Возвращаясь в заключение своего очерка к идее сложного состава древнерусского пространства и языка, вижу, что будет отнюдь не лишним повторить, что эта сложность (как и полидиалектность) отнюдь не противоречит идее единства и уж, разумеется, не «взламывает» ее. При этом мы как бы вновь возвращаемся именно к идее единства – на новом этапе. Разумеется, далее, на этом новом этапе не может быть речи о синонимичности этого единства и «монолитности», поскольку наше единство, обогащенное идеей полидиалектности, ну и, само собой, – всем комплексом идей лингвистической географии, о котором достаточно – выше, просто запрещает имплицировать эту монолитность или, скажем, приписывать ее нам. Так что ни о какой альтернативе – или «монолитность», или поиски особой ниши для древненовгородского, «просто как диалекта позднепраславянского языка»[575] – речь вестись не должна, тем более – для эпохи ХII – ХIII вв.![576] Поэтому сейчас сражаться с «концепцией правосточнославянского языка как генетически монолитного…»[577] не стоит, ведь так сейчас, пожалуй, никто уже активно не думает, что же до различий, скажем, между севернокривичским и югозападнорусским, то современной концепции сложного единства они нисколько не противоречат, укладываясь в понятие периферий древнерусского лингвогеографического ареала. Оживлять для этого идеи новгородско-севернокривичско-западнославянской (лехитской) близости тоже не требуется, тем более – оперировать для этого явными общими архаизмами вроде сохранения dl на северо-западе русского ареала и на западе славянства ввиду общеизвестной непоказательности общих архаизмов для общих переживаний или «общего» непалатализованного наличия кě-, хě-, кvě, где филигранная историко-диалектологическая проверка восстанавливает вероятность развития русск. диал. квет < твѢт < цвѢт (так еще Шахматов!) и кедить из цедить и псков. диал. малако тела «цело», то есть псевдоархаизмы[578].

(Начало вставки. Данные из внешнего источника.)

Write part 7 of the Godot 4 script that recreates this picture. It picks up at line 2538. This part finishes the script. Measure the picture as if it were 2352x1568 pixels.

С другой стороны, никогда не лишне помнить нечасто повторяемые идеи о восточнославянском как сугубой периферии всего славянского ареала, взять хотя бы архаичность (sic!) канонически послеметатезной формулы torot, tolot (tarat, talat), а не tort, tolt, для чего, конечно, желательна инновативность лингвистического мышления, а не его архаистичность, удобно укладывающаяся в накатанную колею.
4. «То есть середина земли моей…»
С прошествием времен прямоугольник русского языкового и этнического пространства постепенно менял свои очертания. Древний русский меридиональный прямоугольник, сурово зажатый и урезаемый с востока и юго-востока первоначально чужим Поволжьем и Степью, уходил и ширился лишь на север, и вот Севером, с запада на восток, пошло его новое прирастание. За это время и Поволжье породнилось, и Степь замирилась. А русский прямоугольник незаметно из века в век из меридионального превратился в широтный, несказанно вырос и ушел за уральский горизонт. Иные назовут это (даже в ученом мире) русским ассимиляторством, но у тех, кто знает, находились для этого другие слова. С переселенцами из Европейской России (а в их числе были не одни новгородцы, но и «семейские», жители с берегов Сейма в курских, вятичских краях, и, разумеется, из других мест) на восток, к туземцам Сибири шло земледелие. Одной этой черты хватит для правильного взгляда на вещи.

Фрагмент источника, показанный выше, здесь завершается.